START Records to process
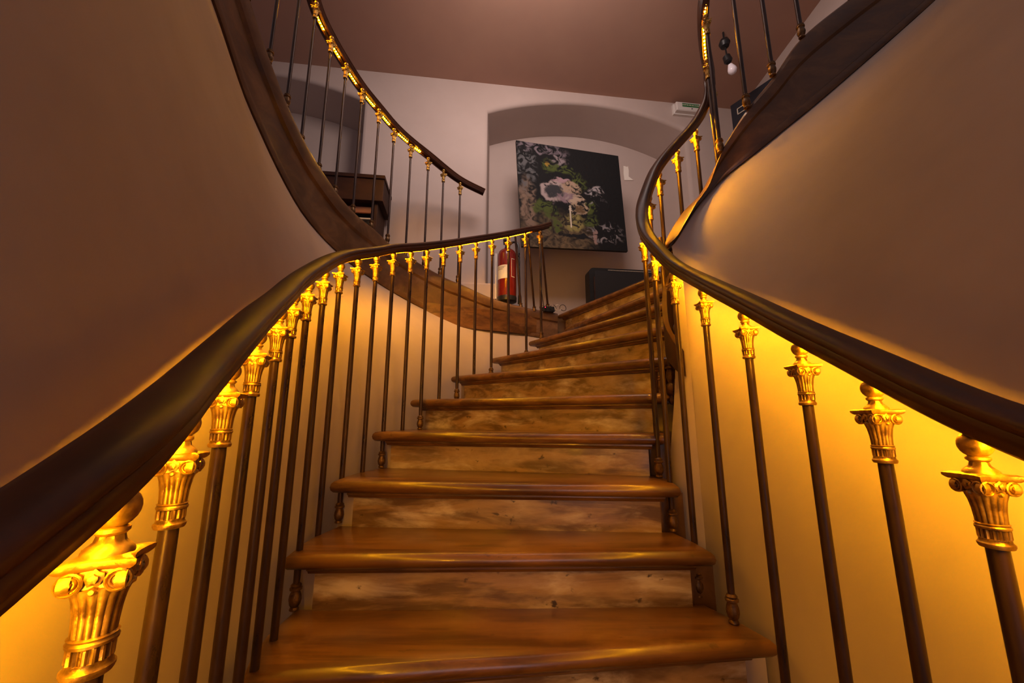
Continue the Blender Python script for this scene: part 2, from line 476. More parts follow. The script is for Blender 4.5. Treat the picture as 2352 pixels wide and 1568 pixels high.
def tread(k, th=.044):
    L0, R0 = Vector(TL[k]), Vector(TR[k]); L1, R1 = Vector(TL[k + 1]), Vector(TR[k + 1])
    go0 = (R0 - L0); nrm = Vector((-go0.y, go0.x)).normalized()
    if k >= 0 and k <= 8:
        rd = (R0 - L0).normalized() * .012; R0 = R0 + rd; L0 = L0 - rd
    rb = (R1 - L1); bn = Vector((-rb.y, rb.x)).normalized()
    L1 = L1 + bn * .07; R1 = R1 + bn * .07
    rnd = random.Random(k + 40)
    front = []
    N = 14
    ph = rnd.uniform(0, 6)
    for i in range(N + 1):
        t = i / N
        p = L0.lerp(R0, t)
        wv = .004 * math.sin(5 * t + ph) + rnd.uniform(-.0012, .0012)
        if k < 0 or k > 3: wv *= .6
        front.append(p - nrm * wv)
    sd_ = (L0 - R0).normalized() * (.024 if k >= -1 else 0)
    poly = front + [R0.lerp(R1, .5) - sd_ * .3, R1, L1, L0.lerp(L1, .55) + sd_, L0.lerp(L1, .3) + sd_ * .8]     # counter-clockwise from above
    ar = sum(a.x * b.y - b.x * a.y for a, b in zip(poly, poly[1:] + poly[:1]))
    if ar < 0: poly = poly[::-1]
    z = tz(k); r = th / 2
    mb = MB(); n = len(poly)
    layers = []
    for j in range(7):
        a = -math.pi / 2 + math.pi * j / 6
        layers.append((inset(poly, r * (1 - math.cos(a)) * .9), z - r + r * math.sin(a)))
    for lp, zz in layers:
        for p in lp:
            sag = -.004 * max(0, 1 - abs((p - L0.lerp(R0, .5)).length) / .45)
            mb.v.append(Vector((p.x, p.y, zz + sag * (0 if zz < z - r else 1))))
    for j in range(6):
        for i in range(n):
            q = (i + 1) % n
            mb.f.append((j * n + i, j * n + q, (j + 1) * n + q, (j + 1) * n + i))
    mb.f.append(tuple(reversed(range(n)))); mb.f.append(tuple(6 * n + i for i in range(n)))
    o = mb.build('tread', M['tread'], stair, None, True, 40)
    return o

def board(name, a, b, z0, z1, th, mt, nrm, parent=stair):
    """upright board from a to b (plan), thickness th going back along nrm"""
    mb = MB(); seg = 6
    vs = []
    for i in range(seg + 1):
        p = a.lerp(b, i / seg)
        for off, z in ((0, z0), (0, z1), (th, z1), (th, z0)):
            q = p + nrm * off
            vs.append((q.x, q.y, z))
    fs = [(i * 4 + j, i * 4 + (j + 1) % 4, i * 4 + 4 + (j + 1) % 4, i * 4 + 4 + j) for i in range(seg) for j in range(4)]
    fs += [(3, 2, 1, 0), tuple(seg * 4 + j for j in range(4))]
    mb.add(vs, fs)
    return mb.build(name, mt, parent)

for k in range(-6, 13):
    if k == 9:
        pass
    tread(k)
    L0, R0 = Vector(TL[k]), Vector(TR[k])
    d = (R0 - L0).normalized(); nrm = Vector((-d.y, d.x))
    a = L0 + d * .062 + nrm * .045; b = R0 - d * .048 + nrm * .045
    z = tz(k)
    board('riser', a, b, z - H - .002, z - .044, .02, M['riser'], nrm)
    # cove moulding under the nosing
    mb = MB()
    prof = [(0, 0), (-.022, 0), (-.022, -.006), (-.014, -.010), (-.008, -.018), (0, -.020)]
    a2 = L0 + d * .045 + nrm * .0445; b2 = R0 - d * .035 + nrm * .0445
    vs = []
    for p in (a2, b2):
        for o_, zz in prof:
            q = p + nrm * o_
            vs.append((q.x, q.y, z - .0435 + zz))
    m_ = len(prof)
    mb.add(vs, [(i, (i + 1) % m_, m_ + (i + 1) % m_, m_ + i) for i in range(m_)] + [tuple(reversed(range(m_))), tuple(range(m_, 2 * m_))])
    mb.build('nosing_moulding', M['tread'], stair)

def ribbon(name, top, bot, side, prof, mt, parent, per=6):
    """stringer: prof = list of (offset towards the viewer, height fraction)"""
    P = catmull([(x, y, z) for x, y, z in top], per)
    Zb = catmull([(0, 0, z) for z in bot], per)
    mb = MB(); n = len(prof); m = len(P)
    for i, p in enumerate(P):
        a = P[max(i - 1, 0)]; b = P[min(i + 1, m - 1)]
        t = Vector((b.x - a.x, b.y - a.y, 0)).normalized()
        nr = Vector((t.y, -t.x, 0)) * side
        for off, q in prof:
            zz = Zb[i].z + (p.z - Zb[i].z) * q
            mb.v.append(Vector((p.x, p.y, zz)) + nr * off)
    for i in range(m - 1):
        for j in range(n):
            k = (j + 1) % n
            mb.f.append((i * n + j, i * n + k, (i + 1) * n + k, (i + 1) * n + j))
    mb.f.append(tuple(reversed(range(n)))); mb.f.append(tuple((m - 1) * n + j for j in range(n)))
    return mb.build(name, mt, parent, None, True, 30)

SPROF = [(-.035, 0), (.012, 0), (.016, .05), (.014, .12), (.002, .14), (.0, .66), (.014, .70), (.018, .76), (.022, .90), (.016, .97), (.004, 1), (-.035, 1)]
ribbon('stringer', RS_TOP, RS_BOT, 1, SPROF, M['stringer'], stair)
# dark inner stringer turning round the drum
IS = [(.668, 1.545, .26), (.655, 1.585, .32), (.655, 1.65, .42), (.695, 1.712, .60), (.80, 1.755, .76), (.93, 1.80, .93), (1.03, 1.81, 1.08)]
ribbon('inner_stringer', IS, [.16, .20, .26, .38, .54, .70, .85], -1, [(-.010, 0), (.010, 0), (.010, 1), (-.010, 1)], M['darkwood'], stair)
# strings that close the tread ends: plaster low down, dark wood where the steps wind
for ends, off, ks, mt in ((TL, .046, range(-3, 5), 'plaster'), (TR, -.034, range(-3, 1), 'plaster'), (TR, -.030, range(1, 7), 'stringer')):
    for k in ks:
        a = Vector(ends[k]); b = Vector(ends[k + 1])
        ths = .016 if off > 0 else -.016
        y0, y1 = a.y + .075, b.y + .075
        mb = MB()
        q = [(a.x + off, y0, tz(k) - .046), (b.x + off, y1, tz(k) - .046), (b.x + off, y1, tz(k) - .33), (a.x + off, y0, tz(k) - .33)]
        mb.add(q + [(x + ths, y, z) for x, y, z in q], [(0, 1, 2, 3), (7, 6, 5, 4), (0, 4, 5, 1), (1, 5, 6, 2), (2, 6, 7, 3), (3, 7, 4, 0)])
        mb.build('string_panel', M[mt], stair)

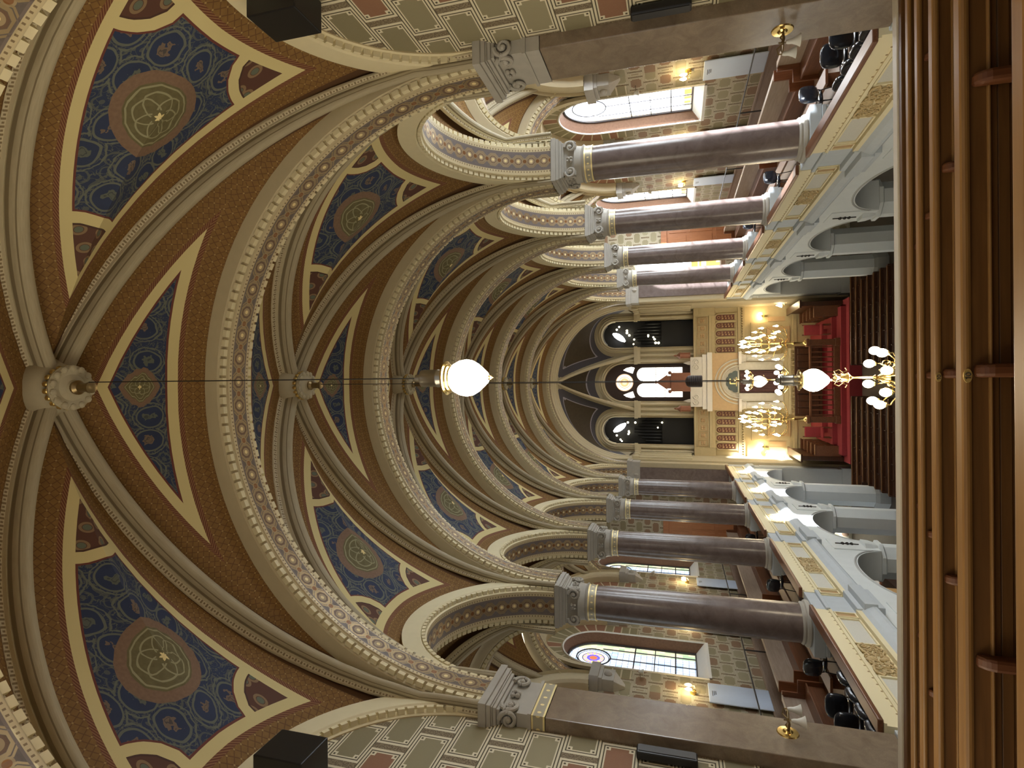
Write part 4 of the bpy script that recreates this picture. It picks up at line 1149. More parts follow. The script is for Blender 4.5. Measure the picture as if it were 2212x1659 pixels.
t = thing('hanging_loudspeaker', (.03, y, -.95), 'black ribbed cylinder hanging on a cable in front of the ark top', 'loudspeaker')
mb = MB(); mb.lathe([(.05, -.36), (.16, -.40), (.215, -.48), (.22, -.60), (.22, -.95), (.2, -.97)], 26, (.03, y - .02, 0)); mb.build('body', 'frame_dark', t, smooth=True, angle=.7)
mb = MB()
for k in range(7): mb.lathe([(.222, -.92 + .065 * k), (.23, -.91 + .065 * k), (.222, -.90 + .065 * k)], 26, (.03, y - .02, 0))
mb.build('rib', 'black_plastic', t, smooth=True)

# the two candle trees on the platform balustrade
def candelabrum(sg, proto=None):
    x, y = (2.15 * sg, 35.3)
    lab = 'tall brass candle tree with pointed flames before the ark, on %s' % SIDE[sg]
    if proto: return copy_tree(proto, (x, y, -7.05), 0, lab)
    t = thing('candelabrum', (x, y, -7.05), lab, 'candelabrum', 'brass candle trees')
    mb = MB(); mb.lathe([(.16, -7.05), (.14, -6.98), (.06, -6.9), (.05, -6.5), (.09, -6.42), (.045, -6.3), (.04, -5.75), (.07, -5.7), (.035, -5.6), (.03, -4.2), (.05, -4.12), (.02, -4.0)], 16, (x, y, 0)); mb.build('standard', 'brass', t, smooth=True)
    def flame(px, py, pz, par, s=1.):
        m = MB(); m.lathe([(.02, pz - .03), (.03, pz), (.062 * s, pz + .035), (.052 * s, pz + .09), (.022, pz + .19), (.004, pz + .27)], 9, (px, py, 0)); m.build('flame_bulb', 'bulb', par, smooth=True)
    tiers = [(1.0, -5.62, 7, -6.0), (.5, -5.45, 4, -5.8), (.9, -4.85, 6, -5.4), (.68, -4.5, 6, -5.1), (.46, -4.15, 5, -4.7), (.25, -3.85, 4, -4.4)]
    for r, z, n, zb in tiers:
        for k in range(n):
            a = 2 * PI * (k + (.5 if r < .6 else 0)) / n; c, s = cos(a), sin(a)
            mb = MB(); mb.tube([(x + q * c, y + q * s * .8, zz) for q, zz in ((.03, zb), (r * .4, zb - .08), (r * .8, zb + .02), (r, z - .2), (r, z - .03))], .013, 6); mb.lathe([(.01, z - .06), (.05, z - .03), (.02, z - .02)], 9, (x + r * c, y + r * s * .8, 0))
            arm = mb.build('arm', 'brass', t, smooth=True); flame(x + r * c, y + r * s * .8, z, arm)
    flame(x, y, -3.74, t, 1.1)
    for k in range(4):
        a = PI / 4 + k * PI / 2
        mb = MB(); zz = -4.0 + .0 * k; mb.tube([(x, y, -4.2), (x + .16 * cos(a), y + .12 * sin(a), -4.1), (x + .16 * cos(a), y + .12 * sin(a), -3.95)], .011, 5); arm = mb.build('arm', 'brass', t); flame(x + .16 * cos(a), y + .12 * sin(a), -3.92, arm, .9)
    return t
c1 = candelabrum(1); candelabrum(-1, c1)
# ------------------------------------------------------------------ chancel, ark wall and platform
YW = 40.
for sg in (1, -1):      # side walls of the chancel
    b = lambda a0, a1: (min(a0 * sg, a1 * sg), max(a0 * sg, a1 * sg))
    mb = MB(); mb.box(*b(4.85, 6.2), 36.8, YW, -9.6, 8.); o = struct(mb.build('wall_chancel_right' if sg > 0 else 'wall_chancel_left', 'beige_trim'))
    mb = MB()
    for yy in (37.4, 38.5, 39.6): mb.box(*b(4.72, 4.86), yy - .12, yy + .12, -1.0, 2.3); mb.box(*b(4.66, 4.86), yy - .2, yy + .2, 2.3, 2.7)
    mb.build('pilaster_strip', 'beige_light', o, bevel=.03)
ca = arch_sweep([(5.3, 36.8, 0), (5.05, 36.8, 0), (4.98, 36.9, 0), (4.92, 36.95, 0), (4.86, 37.05, 0), (4.80, 37.1, 0), (4.80, 37.35, 0), (4.72, 37.4, 0), (4.72, 37.6, 0)], 60, lambda a, r, w: (r * cos(a), w, SPRING - .05 + r * sin(a)), None).build(trim_name(), 'beige_light', smooth=True, angle=.35); struct(ca)
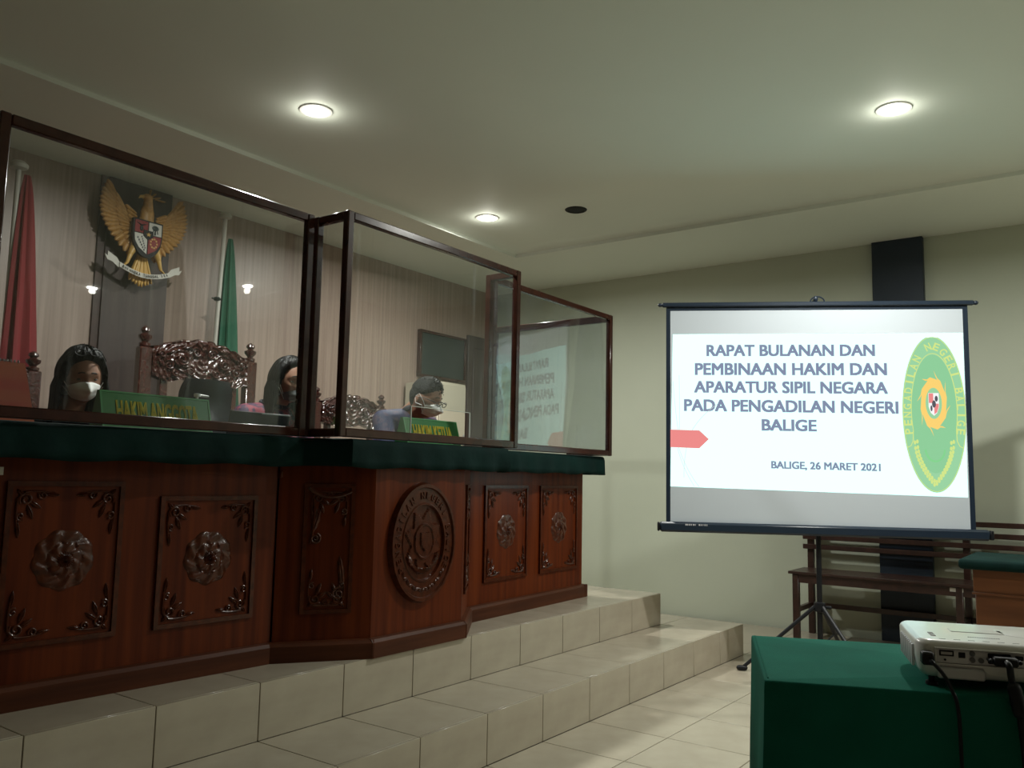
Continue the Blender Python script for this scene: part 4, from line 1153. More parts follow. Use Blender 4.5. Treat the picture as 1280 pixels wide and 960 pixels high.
END Records to process
> Your instructions: Return the exact lines from the line with "Write part 4" to the line with "mb.build('rib', 'black_plastic', t, smooth=True)", inclusive of both, with nothing added.

> Complete answer:
Write part 4 of the bpy script that recreates this picture. It picks up at line 1149. More parts follow. The script is for Blender 4.5. Measure the picture as if it were 2212x1659 pixels.
t = thing('hanging_loudspeaker', (.03, y, -.95), 'black ribbed cylinder hanging on a cable in front of the ark top', 'loudspeaker')
mb = MB(); mb.lathe([(.05, -.36), (.16, -.40), (.215, -.48), (.22, -.60), (.22, -.95), (.2, -.97)], 26, (.03, y - .02, 0)); mb.build('body', 'frame_dark', t, smooth=True, angle=.7)
mb = MB()
for k in range(7): mb.lathe([(.222, -.92 + .065 * k), (.23, -.91 + .065 * k), (.222, -.90 + .065 * k)], 26, (.03, y - .02, 0))
mb.build('rib', 'black_plastic', t, smooth=True)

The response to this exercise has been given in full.